What you are asked to do: Take the lines from the beginning of the data below through the line holding "b.build('roof_corner', M['concrete'], t)" and return exactly those.
** Start **
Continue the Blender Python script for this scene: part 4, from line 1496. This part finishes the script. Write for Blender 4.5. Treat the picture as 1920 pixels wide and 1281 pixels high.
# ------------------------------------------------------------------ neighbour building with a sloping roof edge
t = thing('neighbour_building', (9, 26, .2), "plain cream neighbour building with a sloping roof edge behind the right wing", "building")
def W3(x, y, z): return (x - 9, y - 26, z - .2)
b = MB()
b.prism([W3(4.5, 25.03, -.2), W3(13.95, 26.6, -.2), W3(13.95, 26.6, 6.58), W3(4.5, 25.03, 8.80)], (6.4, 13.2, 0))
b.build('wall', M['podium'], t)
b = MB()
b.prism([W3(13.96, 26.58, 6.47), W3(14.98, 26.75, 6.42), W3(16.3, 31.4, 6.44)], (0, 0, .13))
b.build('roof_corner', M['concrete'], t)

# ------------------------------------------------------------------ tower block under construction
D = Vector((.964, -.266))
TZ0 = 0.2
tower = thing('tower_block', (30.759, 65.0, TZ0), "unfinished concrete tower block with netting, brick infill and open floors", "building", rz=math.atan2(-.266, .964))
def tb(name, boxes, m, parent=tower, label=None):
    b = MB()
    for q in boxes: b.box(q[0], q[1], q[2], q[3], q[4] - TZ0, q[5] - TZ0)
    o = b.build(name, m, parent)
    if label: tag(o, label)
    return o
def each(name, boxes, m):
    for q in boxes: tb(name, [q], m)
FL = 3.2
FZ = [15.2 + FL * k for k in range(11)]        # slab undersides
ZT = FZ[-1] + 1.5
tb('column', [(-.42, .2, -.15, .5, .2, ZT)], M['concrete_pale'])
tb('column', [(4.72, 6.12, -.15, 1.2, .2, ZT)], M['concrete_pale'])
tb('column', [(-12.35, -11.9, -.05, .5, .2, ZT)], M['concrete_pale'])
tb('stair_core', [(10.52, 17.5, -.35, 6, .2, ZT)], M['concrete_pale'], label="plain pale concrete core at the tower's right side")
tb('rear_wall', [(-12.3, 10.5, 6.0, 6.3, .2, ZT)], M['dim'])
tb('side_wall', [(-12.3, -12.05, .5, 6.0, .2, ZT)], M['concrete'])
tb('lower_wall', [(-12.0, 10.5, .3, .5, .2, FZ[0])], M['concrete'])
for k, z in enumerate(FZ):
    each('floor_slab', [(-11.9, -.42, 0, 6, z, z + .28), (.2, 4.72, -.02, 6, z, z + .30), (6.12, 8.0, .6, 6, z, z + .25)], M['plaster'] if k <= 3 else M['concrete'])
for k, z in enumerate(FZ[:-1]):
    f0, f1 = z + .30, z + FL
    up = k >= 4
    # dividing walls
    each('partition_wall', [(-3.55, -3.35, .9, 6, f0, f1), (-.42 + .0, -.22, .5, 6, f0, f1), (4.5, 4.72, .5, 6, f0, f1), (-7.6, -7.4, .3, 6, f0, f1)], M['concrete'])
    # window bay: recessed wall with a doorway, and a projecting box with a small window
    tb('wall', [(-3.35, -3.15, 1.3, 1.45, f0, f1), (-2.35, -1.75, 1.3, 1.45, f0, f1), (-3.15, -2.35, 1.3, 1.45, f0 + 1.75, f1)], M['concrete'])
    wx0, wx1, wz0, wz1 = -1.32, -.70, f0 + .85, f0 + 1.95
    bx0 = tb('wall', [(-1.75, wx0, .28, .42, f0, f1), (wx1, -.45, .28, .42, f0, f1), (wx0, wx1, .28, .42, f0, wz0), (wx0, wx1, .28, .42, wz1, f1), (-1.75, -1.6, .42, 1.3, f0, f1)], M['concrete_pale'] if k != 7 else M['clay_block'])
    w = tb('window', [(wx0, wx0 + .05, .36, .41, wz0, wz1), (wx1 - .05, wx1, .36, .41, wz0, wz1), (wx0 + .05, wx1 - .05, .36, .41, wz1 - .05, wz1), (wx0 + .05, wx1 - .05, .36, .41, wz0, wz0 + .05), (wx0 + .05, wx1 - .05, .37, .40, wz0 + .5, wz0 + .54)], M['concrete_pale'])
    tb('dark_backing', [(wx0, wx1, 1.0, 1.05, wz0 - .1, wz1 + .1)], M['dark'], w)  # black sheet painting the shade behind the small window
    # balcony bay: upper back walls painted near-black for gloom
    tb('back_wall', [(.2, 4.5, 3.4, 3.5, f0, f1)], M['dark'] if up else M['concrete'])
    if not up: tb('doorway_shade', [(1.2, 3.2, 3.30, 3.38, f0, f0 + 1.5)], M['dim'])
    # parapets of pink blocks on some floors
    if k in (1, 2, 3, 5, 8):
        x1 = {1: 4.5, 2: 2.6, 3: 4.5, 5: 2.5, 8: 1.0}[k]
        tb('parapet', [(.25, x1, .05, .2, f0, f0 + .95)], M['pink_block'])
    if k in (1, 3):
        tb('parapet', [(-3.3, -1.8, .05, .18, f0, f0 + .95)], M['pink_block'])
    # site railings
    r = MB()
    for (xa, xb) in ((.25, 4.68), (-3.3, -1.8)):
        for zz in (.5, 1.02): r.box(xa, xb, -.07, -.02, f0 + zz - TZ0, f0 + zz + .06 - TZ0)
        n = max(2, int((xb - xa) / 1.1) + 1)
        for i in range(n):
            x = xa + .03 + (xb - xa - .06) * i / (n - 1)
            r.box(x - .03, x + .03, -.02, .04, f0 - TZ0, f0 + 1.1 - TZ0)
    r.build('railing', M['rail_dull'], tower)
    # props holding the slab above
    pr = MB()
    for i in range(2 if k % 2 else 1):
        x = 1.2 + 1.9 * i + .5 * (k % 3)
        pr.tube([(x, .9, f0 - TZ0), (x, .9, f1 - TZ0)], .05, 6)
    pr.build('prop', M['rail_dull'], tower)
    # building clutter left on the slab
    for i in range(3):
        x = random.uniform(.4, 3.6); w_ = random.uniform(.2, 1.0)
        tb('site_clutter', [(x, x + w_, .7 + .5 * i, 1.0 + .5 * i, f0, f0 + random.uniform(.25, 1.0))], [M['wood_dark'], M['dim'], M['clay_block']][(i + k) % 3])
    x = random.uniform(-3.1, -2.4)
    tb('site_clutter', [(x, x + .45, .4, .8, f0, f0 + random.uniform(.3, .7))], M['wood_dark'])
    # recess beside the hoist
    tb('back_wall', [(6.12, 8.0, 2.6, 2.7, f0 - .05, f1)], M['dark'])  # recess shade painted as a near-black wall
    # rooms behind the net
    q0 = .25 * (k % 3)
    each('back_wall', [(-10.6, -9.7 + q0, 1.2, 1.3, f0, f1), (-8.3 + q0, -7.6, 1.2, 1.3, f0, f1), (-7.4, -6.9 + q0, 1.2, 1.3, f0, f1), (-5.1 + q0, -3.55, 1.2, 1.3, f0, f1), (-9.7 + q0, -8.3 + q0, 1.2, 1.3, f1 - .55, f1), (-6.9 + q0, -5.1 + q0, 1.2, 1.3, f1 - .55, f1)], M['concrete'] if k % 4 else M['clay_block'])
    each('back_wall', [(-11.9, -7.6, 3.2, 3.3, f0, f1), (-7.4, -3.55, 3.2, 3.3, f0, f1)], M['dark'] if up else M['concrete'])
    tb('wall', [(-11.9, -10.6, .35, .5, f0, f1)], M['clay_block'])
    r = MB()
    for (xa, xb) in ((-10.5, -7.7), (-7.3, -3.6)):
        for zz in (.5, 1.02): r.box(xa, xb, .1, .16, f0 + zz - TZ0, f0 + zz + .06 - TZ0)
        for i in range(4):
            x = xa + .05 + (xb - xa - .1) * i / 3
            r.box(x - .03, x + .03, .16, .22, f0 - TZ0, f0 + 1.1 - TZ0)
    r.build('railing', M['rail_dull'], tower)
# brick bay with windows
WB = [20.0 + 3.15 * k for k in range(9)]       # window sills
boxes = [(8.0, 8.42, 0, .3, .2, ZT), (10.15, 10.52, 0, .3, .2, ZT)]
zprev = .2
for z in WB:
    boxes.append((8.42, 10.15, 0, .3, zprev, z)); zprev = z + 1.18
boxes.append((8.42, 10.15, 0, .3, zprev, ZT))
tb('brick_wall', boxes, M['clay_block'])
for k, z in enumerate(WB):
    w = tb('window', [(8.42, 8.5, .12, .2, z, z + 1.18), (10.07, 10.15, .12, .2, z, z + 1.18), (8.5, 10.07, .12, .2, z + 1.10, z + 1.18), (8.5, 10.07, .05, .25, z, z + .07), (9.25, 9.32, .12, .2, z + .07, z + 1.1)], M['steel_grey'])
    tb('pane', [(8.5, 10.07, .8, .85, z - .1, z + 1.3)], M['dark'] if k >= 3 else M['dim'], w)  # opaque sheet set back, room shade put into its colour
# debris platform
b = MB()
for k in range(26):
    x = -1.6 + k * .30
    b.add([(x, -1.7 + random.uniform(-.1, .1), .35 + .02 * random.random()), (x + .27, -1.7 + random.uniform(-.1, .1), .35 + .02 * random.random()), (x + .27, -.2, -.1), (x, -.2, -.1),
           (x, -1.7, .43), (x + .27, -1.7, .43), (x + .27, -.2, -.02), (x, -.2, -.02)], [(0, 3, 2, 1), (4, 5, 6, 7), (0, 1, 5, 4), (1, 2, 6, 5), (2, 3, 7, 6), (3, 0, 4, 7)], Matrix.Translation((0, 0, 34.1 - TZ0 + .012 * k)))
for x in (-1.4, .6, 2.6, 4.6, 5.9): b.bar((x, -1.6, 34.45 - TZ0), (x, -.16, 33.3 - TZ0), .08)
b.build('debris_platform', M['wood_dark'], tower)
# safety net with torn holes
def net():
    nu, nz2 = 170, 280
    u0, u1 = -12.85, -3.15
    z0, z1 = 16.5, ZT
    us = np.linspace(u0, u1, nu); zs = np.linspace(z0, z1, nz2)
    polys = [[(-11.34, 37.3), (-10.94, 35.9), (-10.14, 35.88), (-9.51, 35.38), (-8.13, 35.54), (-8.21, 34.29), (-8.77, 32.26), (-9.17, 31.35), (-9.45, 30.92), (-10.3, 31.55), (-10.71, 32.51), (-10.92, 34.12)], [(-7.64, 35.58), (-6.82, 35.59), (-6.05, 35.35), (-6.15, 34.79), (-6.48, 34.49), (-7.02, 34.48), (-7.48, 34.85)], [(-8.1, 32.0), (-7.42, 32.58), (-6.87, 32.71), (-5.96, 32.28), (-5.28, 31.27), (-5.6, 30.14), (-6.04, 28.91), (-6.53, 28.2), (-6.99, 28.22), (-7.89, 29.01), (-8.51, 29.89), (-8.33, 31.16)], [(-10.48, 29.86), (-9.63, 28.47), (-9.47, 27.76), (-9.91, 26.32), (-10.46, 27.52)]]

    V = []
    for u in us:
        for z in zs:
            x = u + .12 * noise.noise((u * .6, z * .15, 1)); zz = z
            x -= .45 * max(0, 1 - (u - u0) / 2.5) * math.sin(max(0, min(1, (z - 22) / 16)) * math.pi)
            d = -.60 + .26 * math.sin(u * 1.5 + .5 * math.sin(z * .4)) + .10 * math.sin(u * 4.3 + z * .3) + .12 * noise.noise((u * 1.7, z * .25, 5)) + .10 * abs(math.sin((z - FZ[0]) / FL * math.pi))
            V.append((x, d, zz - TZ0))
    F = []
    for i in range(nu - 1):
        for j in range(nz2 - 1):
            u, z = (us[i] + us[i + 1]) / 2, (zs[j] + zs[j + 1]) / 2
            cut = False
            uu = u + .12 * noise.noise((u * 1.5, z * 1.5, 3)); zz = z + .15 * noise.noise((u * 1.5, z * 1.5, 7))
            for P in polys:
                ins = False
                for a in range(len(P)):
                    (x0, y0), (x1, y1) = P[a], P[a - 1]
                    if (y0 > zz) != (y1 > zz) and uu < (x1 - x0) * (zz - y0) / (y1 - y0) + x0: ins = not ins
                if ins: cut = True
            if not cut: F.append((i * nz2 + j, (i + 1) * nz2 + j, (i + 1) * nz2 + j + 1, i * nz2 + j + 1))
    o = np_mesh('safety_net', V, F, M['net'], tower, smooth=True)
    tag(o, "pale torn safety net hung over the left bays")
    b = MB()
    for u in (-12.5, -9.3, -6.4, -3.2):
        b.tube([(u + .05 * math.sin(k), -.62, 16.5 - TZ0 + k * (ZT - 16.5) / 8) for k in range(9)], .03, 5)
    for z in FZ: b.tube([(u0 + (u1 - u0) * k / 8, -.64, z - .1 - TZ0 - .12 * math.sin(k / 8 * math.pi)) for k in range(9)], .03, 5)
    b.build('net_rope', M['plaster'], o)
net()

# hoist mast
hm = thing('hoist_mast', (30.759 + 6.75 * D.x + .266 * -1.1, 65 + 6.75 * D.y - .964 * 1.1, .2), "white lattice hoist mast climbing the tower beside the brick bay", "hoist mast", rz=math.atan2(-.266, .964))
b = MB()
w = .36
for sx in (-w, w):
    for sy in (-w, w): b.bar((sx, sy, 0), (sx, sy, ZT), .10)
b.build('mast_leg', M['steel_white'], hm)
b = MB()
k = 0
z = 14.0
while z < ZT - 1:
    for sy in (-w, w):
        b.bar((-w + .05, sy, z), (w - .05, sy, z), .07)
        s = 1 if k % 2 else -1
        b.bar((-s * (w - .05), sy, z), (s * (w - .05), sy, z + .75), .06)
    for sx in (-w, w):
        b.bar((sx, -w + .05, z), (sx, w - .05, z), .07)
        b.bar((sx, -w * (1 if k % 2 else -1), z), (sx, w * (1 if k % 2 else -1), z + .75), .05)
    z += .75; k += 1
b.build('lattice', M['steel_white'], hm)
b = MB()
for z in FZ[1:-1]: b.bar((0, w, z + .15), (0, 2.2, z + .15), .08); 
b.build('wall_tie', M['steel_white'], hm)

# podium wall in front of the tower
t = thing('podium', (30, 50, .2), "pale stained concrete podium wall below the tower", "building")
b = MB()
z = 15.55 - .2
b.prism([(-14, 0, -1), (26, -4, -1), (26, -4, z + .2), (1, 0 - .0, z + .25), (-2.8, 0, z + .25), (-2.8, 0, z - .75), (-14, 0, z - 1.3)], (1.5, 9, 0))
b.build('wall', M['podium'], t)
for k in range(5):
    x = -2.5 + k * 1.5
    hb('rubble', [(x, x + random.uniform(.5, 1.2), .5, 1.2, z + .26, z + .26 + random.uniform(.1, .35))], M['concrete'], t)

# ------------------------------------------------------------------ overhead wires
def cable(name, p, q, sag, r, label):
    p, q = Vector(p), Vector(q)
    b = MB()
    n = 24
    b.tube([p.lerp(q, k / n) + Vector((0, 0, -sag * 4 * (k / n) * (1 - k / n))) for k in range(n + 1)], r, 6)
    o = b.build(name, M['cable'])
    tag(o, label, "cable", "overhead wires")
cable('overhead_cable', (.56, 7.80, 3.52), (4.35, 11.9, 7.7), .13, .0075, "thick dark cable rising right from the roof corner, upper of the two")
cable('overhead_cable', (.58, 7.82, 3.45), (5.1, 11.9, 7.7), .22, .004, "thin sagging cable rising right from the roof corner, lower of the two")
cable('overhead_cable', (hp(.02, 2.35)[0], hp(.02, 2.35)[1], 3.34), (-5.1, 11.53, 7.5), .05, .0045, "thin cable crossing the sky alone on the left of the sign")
** End **
Response below:
Continue the Blender Python script for this scene: part 4, from line 1496. This part finishes the script. Write for Blender 4.5. Treat the picture as 1920 pixels wide and 1281 pixels high.
# ------------------------------------------------------------------ neighbour building with a sloping roof edge
t = thing('neighbour_building', (9, 26, .2), "plain cream neighbour building with a sloping roof edge behind the right wing", "building")
def W3(x, y, z): return (x - 9, y - 26, z - .2)
b = MB()
b.prism([W3(4.5, 25.03, -.2), W3(13.95, 26.6, -.2), W3(13.95, 26.6, 6.58), W3(4.5, 25.03, 8.80)], (6.4, 13.2, 0))
b.build('wall', M['podium'], t)
b = MB()
b.prism([W3(13.96, 26.58, 6.47), W3(14.98, 26.75, 6.42), W3(16.3, 31.4, 6.44)], (0, 0, .13))
b.build('roof_corner', M['concrete'], t)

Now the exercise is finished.